----- MATERIALS PROVIDED

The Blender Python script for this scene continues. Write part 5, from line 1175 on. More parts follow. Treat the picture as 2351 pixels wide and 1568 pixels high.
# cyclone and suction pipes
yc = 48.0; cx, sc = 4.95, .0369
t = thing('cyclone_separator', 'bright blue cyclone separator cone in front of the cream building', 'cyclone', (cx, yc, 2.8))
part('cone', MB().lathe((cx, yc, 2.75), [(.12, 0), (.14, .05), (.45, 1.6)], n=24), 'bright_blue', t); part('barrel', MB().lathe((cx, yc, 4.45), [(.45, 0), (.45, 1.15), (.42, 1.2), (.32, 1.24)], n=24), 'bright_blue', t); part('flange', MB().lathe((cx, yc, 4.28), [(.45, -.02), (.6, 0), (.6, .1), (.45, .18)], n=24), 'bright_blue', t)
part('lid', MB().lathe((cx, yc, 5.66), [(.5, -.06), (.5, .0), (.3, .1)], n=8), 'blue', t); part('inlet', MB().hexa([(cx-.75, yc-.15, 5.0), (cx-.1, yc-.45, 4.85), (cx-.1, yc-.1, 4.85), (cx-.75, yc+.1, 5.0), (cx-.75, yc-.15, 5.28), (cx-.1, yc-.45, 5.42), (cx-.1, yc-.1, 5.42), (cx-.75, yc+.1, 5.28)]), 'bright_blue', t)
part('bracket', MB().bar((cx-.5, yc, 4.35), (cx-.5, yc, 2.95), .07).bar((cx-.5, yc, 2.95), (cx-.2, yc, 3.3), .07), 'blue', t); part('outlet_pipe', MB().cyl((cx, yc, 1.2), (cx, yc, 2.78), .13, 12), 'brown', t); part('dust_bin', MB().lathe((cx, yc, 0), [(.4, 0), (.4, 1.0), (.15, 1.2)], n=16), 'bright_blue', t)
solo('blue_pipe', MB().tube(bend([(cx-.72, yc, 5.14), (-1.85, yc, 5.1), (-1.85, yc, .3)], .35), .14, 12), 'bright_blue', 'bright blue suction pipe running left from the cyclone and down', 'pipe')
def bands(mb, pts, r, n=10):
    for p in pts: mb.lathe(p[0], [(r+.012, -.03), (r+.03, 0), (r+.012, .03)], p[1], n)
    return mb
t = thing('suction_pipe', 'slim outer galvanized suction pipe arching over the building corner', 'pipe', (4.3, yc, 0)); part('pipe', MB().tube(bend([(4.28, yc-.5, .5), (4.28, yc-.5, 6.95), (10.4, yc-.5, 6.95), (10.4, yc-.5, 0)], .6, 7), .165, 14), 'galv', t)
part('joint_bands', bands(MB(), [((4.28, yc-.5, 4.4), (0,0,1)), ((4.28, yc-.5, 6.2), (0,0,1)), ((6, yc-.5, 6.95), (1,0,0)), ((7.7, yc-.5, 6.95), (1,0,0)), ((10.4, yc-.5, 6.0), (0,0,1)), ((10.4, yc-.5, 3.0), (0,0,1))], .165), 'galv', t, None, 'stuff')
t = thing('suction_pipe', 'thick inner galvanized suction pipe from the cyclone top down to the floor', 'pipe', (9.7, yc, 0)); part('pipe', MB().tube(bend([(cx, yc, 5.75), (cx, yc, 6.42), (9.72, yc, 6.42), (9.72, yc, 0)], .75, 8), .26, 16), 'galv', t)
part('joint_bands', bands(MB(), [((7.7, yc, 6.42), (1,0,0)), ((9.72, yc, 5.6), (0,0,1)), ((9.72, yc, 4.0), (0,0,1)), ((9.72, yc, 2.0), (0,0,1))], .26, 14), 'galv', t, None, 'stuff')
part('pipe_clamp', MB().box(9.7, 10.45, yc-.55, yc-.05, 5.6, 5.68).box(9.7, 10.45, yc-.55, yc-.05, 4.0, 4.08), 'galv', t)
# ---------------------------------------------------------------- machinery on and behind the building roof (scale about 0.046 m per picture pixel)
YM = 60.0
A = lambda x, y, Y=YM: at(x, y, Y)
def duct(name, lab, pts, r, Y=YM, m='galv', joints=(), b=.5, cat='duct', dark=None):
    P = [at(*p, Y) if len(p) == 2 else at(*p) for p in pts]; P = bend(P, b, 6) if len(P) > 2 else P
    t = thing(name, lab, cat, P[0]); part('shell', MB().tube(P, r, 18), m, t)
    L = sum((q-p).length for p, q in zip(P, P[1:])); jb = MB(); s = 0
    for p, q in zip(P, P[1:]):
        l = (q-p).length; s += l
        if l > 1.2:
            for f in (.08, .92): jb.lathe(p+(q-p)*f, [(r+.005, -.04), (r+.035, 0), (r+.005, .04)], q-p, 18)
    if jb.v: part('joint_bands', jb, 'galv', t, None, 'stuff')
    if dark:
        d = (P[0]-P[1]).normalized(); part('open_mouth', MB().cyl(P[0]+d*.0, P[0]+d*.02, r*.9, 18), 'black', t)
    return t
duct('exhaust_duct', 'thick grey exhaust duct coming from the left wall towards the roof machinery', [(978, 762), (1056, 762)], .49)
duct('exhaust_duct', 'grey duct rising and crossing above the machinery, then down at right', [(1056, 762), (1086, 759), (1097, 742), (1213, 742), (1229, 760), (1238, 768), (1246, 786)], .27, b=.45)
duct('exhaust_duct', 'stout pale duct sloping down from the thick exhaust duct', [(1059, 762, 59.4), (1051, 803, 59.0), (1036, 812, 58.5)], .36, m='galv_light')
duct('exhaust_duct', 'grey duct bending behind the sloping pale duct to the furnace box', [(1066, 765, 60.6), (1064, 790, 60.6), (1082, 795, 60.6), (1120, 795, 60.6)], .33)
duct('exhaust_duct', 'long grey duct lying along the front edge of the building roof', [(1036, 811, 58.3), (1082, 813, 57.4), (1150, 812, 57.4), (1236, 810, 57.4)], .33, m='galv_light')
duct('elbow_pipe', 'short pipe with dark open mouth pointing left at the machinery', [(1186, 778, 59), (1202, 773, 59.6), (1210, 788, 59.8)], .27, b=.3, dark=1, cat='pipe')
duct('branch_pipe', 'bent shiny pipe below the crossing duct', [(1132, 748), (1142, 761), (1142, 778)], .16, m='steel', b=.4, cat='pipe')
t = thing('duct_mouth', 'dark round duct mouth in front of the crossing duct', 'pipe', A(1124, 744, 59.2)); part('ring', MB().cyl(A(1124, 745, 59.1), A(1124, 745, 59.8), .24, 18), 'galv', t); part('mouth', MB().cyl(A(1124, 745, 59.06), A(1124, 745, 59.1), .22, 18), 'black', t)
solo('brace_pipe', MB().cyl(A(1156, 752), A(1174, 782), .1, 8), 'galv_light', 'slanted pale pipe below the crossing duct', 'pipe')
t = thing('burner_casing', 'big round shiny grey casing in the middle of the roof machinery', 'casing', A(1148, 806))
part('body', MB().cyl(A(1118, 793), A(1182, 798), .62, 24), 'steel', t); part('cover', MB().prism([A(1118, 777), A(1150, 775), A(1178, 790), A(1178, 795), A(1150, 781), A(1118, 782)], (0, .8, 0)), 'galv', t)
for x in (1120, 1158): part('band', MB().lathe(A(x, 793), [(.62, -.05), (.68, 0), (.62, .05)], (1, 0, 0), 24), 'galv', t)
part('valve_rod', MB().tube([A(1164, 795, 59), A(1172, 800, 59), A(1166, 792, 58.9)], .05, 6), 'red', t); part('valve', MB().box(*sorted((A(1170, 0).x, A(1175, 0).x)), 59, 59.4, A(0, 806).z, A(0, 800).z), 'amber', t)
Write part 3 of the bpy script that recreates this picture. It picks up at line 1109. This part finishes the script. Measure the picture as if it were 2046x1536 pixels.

----------

YOUR TASK:
Find every line above that contains the word "script", and return each one.

EXERCISE ANSWER:
The Blender Python script for this scene continues. Write part 5, from line 1175 on. More parts follow. Treat the picture as 2351 pixels wide and 1568 pixels high.
Write part 3 of the bpy script that recreates this picture. It picks up at line 1109. This part finishes the script. Measure the picture as if it were 2046x1536 pixels.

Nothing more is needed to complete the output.